*GOAL OF THE EXERCISE*. Return the full material exactly.

*COLLECTED DATA*.
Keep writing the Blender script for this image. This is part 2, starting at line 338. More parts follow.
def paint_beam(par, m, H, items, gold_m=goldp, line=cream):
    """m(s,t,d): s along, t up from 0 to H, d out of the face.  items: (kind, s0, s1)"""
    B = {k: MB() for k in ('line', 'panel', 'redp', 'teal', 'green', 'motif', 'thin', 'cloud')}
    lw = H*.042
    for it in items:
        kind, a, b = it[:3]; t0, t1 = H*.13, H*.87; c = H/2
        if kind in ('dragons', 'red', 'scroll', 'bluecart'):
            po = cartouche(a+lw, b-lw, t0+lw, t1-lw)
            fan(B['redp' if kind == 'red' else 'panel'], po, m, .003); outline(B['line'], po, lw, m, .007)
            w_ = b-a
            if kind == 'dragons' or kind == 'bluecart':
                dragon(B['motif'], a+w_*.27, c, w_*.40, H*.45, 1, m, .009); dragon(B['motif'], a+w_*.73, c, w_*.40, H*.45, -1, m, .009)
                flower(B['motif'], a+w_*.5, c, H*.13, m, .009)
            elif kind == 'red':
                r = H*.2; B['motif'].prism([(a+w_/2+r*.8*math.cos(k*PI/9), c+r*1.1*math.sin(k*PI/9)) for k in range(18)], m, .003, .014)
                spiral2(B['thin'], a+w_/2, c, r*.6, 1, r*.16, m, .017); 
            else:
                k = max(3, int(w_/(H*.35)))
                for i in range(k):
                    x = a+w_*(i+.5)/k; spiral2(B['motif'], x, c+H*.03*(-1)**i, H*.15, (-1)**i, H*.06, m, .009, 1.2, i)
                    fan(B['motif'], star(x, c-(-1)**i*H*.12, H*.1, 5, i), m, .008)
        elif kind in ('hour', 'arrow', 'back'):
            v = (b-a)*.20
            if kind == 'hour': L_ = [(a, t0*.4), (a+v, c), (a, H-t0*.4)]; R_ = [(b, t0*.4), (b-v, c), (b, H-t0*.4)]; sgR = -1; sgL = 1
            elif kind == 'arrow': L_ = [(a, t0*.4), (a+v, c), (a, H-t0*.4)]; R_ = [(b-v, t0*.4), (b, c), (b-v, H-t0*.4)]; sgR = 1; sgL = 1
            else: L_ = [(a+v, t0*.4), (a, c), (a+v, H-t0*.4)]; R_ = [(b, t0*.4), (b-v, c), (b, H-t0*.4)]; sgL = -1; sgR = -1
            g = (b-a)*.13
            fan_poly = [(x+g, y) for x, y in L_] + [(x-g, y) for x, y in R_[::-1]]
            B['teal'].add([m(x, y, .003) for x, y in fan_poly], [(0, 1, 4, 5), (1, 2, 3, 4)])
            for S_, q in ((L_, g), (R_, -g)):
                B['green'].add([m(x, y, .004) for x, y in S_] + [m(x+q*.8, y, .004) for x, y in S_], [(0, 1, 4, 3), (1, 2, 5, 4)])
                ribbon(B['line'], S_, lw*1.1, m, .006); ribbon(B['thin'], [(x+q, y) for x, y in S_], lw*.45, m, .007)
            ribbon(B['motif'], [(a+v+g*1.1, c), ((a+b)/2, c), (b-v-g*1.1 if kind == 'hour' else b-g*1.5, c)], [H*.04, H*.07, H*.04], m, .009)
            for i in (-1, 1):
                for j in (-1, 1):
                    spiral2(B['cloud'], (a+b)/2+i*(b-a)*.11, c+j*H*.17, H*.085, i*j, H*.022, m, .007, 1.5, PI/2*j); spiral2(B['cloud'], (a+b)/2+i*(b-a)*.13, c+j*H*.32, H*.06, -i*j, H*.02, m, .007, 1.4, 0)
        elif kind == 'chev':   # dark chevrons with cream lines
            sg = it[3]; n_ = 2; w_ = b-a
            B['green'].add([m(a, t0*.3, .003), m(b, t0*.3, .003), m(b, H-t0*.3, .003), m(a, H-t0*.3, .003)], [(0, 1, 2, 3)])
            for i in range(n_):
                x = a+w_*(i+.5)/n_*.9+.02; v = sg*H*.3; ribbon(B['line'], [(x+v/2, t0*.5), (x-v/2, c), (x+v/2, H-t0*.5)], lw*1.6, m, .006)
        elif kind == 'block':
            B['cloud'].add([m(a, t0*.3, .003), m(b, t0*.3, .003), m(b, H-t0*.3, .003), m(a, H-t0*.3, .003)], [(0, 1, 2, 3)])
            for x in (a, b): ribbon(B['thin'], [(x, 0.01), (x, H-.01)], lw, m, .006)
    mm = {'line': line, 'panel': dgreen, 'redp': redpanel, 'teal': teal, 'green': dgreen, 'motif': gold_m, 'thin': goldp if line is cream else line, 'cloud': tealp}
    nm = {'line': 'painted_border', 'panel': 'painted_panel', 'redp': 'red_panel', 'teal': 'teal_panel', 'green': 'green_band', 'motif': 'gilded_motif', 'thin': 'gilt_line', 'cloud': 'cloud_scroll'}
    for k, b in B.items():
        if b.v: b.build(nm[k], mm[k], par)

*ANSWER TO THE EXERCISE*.
Keep writing the Blender script for this image. This is part 2, starting at line 338. More parts follow.
def paint_beam(par, m, H, items, gold_m=goldp, line=cream):
    """m(s,t,d): s along, t up from 0 to H, d out of the face.  items: (kind, s0, s1)"""
    B = {k: MB() for k in ('line', 'panel', 'redp', 'teal', 'green', 'motif', 'thin', 'cloud')}
    lw = H*.042
    for it in items:
        kind, a, b = it[:3]; t0, t1 = H*.13, H*.87; c = H/2
        if kind in ('dragons', 'red', 'scroll', 'bluecart'):
            po = cartouche(a+lw, b-lw, t0+lw, t1-lw)
            fan(B['redp' if kind == 'red' else 'panel'], po, m, .003); outline(B['line'], po, lw, m, .007)
            w_ = b-a
            if kind == 'dragons' or kind == 'bluecart':
                dragon(B['motif'], a+w_*.27, c, w_*.40, H*.45, 1, m, .009); dragon(B['motif'], a+w_*.73, c, w_*.40, H*.45, -1, m, .009)
                flower(B['motif'], a+w_*.5, c, H*.13, m, .009)
            elif kind == 'red':
                r = H*.2; B['motif'].prism([(a+w_/2+r*.8*math.cos(k*PI/9), c+r*1.1*math.sin(k*PI/9)) for k in range(18)], m, .003, .014)
                spiral2(B['thin'], a+w_/2, c, r*.6, 1, r*.16, m, .017); 
            else:
                k = max(3, int(w_/(H*.35)))
                for i in range(k):
                    x = a+w_*(i+.5)/k; spiral2(B['motif'], x, c+H*.03*(-1)**i, H*.15, (-1)**i, H*.06, m, .009, 1.2, i)
                    fan(B['motif'], star(x, c-(-1)**i*H*.12, H*.1, 5, i), m, .008)
        elif kind in ('hour', 'arrow', 'back'):
            v = (b-a)*.20
            if kind == 'hour': L_ = [(a, t0*.4), (a+v, c), (a, H-t0*.4)]; R_ = [(b, t0*.4), (b-v, c), (b, H-t0*.4)]; sgR = -1; sgL = 1
            elif kind == 'arrow': L_ = [(a, t0*.4), (a+v, c), (a, H-t0*.4)]; R_ = [(b-v, t0*.4), (b, c), (b-v, H-t0*.4)]; sgR = 1; sgL = 1
            else: L_ = [(a+v, t0*.4), (a, c), (a+v, H-t0*.4)]; R_ = [(b, t0*.4), (b-v, c), (b, H-t0*.4)]; sgL = -1; sgR = -1
            g = (b-a)*.13
            fan_poly = [(x+g, y) for x, y in L_] + [(x-g, y) for x, y in R_[::-1]]
            B['teal'].add([m(x, y, .003) for x, y in fan_poly], [(0, 1, 4, 5), (1, 2, 3, 4)])
            for S_, q in ((L_, g), (R_, -g)):
                B['green'].add([m(x, y, .004) for x, y in S_] + [m(x+q*.8, y, .004) for x, y in S_], [(0, 1, 4, 3), (1, 2, 5, 4)])
                ribbon(B['line'], S_, lw*1.1, m, .006); ribbon(B['thin'], [(x+q, y) for x, y in S_], lw*.45, m, .007)
            ribbon(B['motif'], [(a+v+g*1.1, c), ((a+b)/2, c), (b-v-g*1.1 if kind == 'hour' else b-g*1.5, c)], [H*.04, H*.07, H*.04], m, .009)
            for i in (-1, 1):
                for j in (-1, 1):
                    spiral2(B['cloud'], (a+b)/2+i*(b-a)*.11, c+j*H*.17, H*.085, i*j, H*.022, m, .007, 1.5, PI/2*j); spiral2(B['cloud'], (a+b)/2+i*(b-a)*.13, c+j*H*.32, H*.06, -i*j, H*.02, m, .007, 1.4, 0)
        elif kind == 'chev':   # dark chevrons with cream lines
            sg = it[3]; n_ = 2; w_ = b-a
            B['green'].add([m(a, t0*.3, .003), m(b, t0*.3, .003), m(b, H-t0*.3, .003), m(a, H-t0*.3, .003)], [(0, 1, 2, 3)])
            for i in range(n_):
                x = a+w_*(i+.5)/n_*.9+.02; v = sg*H*.3; ribbon(B['line'], [(x+v/2, t0*.5), (x-v/2, c), (x+v/2, H-t0*.5)], lw*1.6, m, .006)
        elif kind == 'block':
            B['cloud'].add([m(a, t0*.3, .003), m(b, t0*.3, .003), m(b, H-t0*.3, .003), m(a, H-t0*.3, .003)], [(0, 1, 2, 3)])
            for x in (a, b): ribbon(B['thin'], [(x, 0.01), (x, H-.01)], lw, m, .006)
    mm = {'line': line, 'panel': dgreen, 'redp': redpanel, 'teal': teal, 'green': dgreen, 'motif': gold_m, 'thin': goldp if line is cream else line, 'cloud': tealp}
    nm = {'line': 'painted_border', 'panel': 'painted_panel', 'redp': 'red_panel', 'teal': 'teal_panel', 'green': 'green_band', 'motif': 'gilded_motif', 'thin': 'gilt_line', 'cloud': 'cloud_scroll'}
    for k, b in B.items():
        if b.v: b.build(nm[k], mm[k], par)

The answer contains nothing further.